The trivial homomorphism $\eta_4\colon D_8\to Aut(\mathbb Z_7)$ gives rise to the group $G_{\eta_4}$ which is the direct product $D_8\times\mathbb Z_7$
Most importantly, I would like to know whether there are any flaws in my calculations. Thank you.
In a comment citing a reference, I said there were 10 nonabelian groups of order 56, which is true.
But I forgot that you are looking for nonabelian groups that have a normal Sylow-7 subgroup. Consider:
- $\newcommand{\Aut}{\operatorname{Aut}}\Aut(\mathbb{Z}_8)\cong \mathbb{Z}_4$, so there is no nontrivial mapping $\mathbb{Z}_7\to\Aut(\mathbb{Z}_8)$.
- $\Aut(\mathbb{Z}_4\times\mathbb{Z}_2)$ has order not divisible by $7$, so there is no nontrivial mapping $\mathbb{Z}_7\to\Aut(\mathbb{Z}_4\times\mathbb{Z}_2)$.
- $\Aut(\mathbb{Z}_2^3)\cong \mathbb{Z}_4$ has order $7\cdot3\cdot1$. OK, so here there is a nontrivial mapping $\mathbb{Z}_7\to\Aut(\mathbb{Z}_2^3)$. This group of order $21$ must have a unique Sylow-7 subgroup, so there is only $1$ such mapping (up to isomorphism), leading to one nonabelian group of order 56 where its Sylow-7 subgroup is not normal.
OK, so the above was to establish that you should be expecting to find $9$ nonabelian groups of order 56 having a normal Sylow-7 subgroup. Your arguments have found $8$.

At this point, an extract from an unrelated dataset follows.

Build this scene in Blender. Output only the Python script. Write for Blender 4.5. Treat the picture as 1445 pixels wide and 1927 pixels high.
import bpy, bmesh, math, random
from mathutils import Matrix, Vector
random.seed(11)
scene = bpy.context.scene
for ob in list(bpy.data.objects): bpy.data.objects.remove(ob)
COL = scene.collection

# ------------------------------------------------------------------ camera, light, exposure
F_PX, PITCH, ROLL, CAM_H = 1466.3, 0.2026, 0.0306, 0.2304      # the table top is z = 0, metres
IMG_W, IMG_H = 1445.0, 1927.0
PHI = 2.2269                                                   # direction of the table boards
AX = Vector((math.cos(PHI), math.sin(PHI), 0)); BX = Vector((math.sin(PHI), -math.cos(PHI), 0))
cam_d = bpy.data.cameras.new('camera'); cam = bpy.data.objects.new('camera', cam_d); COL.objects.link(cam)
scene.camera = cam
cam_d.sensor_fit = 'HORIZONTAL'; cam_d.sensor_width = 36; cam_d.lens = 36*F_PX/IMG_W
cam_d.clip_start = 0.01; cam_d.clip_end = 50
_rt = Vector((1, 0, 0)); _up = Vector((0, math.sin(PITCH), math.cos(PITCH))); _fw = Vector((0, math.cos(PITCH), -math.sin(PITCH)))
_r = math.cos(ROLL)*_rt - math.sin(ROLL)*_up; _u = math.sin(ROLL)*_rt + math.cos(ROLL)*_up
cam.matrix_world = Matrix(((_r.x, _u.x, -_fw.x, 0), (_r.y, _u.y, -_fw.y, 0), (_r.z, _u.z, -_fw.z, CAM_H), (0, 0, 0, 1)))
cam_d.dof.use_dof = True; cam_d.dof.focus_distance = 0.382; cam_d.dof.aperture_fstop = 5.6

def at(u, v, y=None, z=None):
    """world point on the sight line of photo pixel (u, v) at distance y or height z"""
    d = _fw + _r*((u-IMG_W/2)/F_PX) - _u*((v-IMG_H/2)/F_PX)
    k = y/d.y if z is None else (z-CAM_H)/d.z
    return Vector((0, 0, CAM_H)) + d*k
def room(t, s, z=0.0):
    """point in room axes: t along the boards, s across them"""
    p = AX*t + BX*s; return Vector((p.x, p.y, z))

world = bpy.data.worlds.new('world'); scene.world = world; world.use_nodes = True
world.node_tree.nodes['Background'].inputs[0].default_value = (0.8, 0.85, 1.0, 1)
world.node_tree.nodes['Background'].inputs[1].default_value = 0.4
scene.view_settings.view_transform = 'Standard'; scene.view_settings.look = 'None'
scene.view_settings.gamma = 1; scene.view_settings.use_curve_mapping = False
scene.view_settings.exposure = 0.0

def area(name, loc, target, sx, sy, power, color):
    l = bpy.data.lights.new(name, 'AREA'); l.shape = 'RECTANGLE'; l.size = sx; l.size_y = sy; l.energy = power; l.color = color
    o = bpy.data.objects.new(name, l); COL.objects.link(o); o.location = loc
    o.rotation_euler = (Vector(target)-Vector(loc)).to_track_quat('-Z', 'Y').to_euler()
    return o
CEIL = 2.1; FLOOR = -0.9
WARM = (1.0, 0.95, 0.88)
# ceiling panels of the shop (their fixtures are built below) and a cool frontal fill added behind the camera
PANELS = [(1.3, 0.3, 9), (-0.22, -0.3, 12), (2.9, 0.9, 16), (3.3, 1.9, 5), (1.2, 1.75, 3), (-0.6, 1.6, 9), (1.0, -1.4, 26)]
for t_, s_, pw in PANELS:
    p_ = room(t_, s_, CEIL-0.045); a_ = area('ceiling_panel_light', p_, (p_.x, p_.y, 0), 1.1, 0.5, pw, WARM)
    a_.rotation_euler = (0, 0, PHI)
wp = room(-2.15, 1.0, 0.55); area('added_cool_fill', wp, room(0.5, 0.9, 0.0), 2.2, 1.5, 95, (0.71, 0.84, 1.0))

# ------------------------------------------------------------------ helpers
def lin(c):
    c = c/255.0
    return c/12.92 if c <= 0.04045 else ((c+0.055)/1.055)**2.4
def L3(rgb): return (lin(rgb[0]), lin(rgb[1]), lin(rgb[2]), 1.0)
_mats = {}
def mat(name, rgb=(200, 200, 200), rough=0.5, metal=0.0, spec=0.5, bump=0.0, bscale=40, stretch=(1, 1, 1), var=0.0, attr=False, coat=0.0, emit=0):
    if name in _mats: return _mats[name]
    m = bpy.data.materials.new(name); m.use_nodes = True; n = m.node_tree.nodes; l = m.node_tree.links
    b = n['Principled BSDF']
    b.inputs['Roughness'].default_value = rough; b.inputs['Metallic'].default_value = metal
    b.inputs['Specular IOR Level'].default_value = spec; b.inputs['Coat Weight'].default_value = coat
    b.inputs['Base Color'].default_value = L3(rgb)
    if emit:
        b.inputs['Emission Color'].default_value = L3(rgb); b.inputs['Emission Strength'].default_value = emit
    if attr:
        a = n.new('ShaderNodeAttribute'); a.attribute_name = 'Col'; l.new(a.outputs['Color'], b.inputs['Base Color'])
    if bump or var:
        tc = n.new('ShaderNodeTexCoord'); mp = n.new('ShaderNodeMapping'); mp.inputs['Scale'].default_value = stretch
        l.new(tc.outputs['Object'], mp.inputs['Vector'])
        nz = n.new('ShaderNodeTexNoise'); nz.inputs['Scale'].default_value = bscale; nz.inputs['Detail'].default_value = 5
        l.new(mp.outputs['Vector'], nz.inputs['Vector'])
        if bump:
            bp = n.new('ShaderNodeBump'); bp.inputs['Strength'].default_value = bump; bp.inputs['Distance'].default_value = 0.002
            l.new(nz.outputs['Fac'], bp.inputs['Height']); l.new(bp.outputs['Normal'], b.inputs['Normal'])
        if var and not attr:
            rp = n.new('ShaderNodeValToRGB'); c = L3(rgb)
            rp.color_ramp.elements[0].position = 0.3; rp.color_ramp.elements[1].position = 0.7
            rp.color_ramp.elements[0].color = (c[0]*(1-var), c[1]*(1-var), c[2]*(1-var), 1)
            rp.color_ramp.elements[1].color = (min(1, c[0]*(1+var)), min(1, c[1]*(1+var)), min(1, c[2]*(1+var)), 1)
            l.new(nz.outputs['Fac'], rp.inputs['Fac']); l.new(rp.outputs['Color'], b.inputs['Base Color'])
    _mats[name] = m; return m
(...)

You are missing one in your discussion of $\psi$ (Case 2). You claim $G_{\psi_1}\cong G_{\psi_2}$, but there are errors in this line of justification: $$(ab)d(ab)^{-1}=a(bdb^{-1})a^{-1}=ad^{-1}a=d$$
In fact, $G_{\psi_1}\not\cong G_{\psi_2}$, and that accounts for the missing group. (Also you did not investigate $G_{\psi_3}$, but that one turns out to be isomorphic to $G_{\psi_2}$.)
As noted in the comments, I felt that you skipped over what would be $\phi_3$, with both $a,b\mapsto\alpha_2$. (This is not consequential, because it leads to a $G_{\phi_3}$ that is isomorphic to $G_{\phi_1}$. It seemed out of step with the rest of the argument, if the goal was to convince the reader you were covering all the bases.)
Also as noted in the comments, I think much of the arguement could be condensed using shuffling of generators.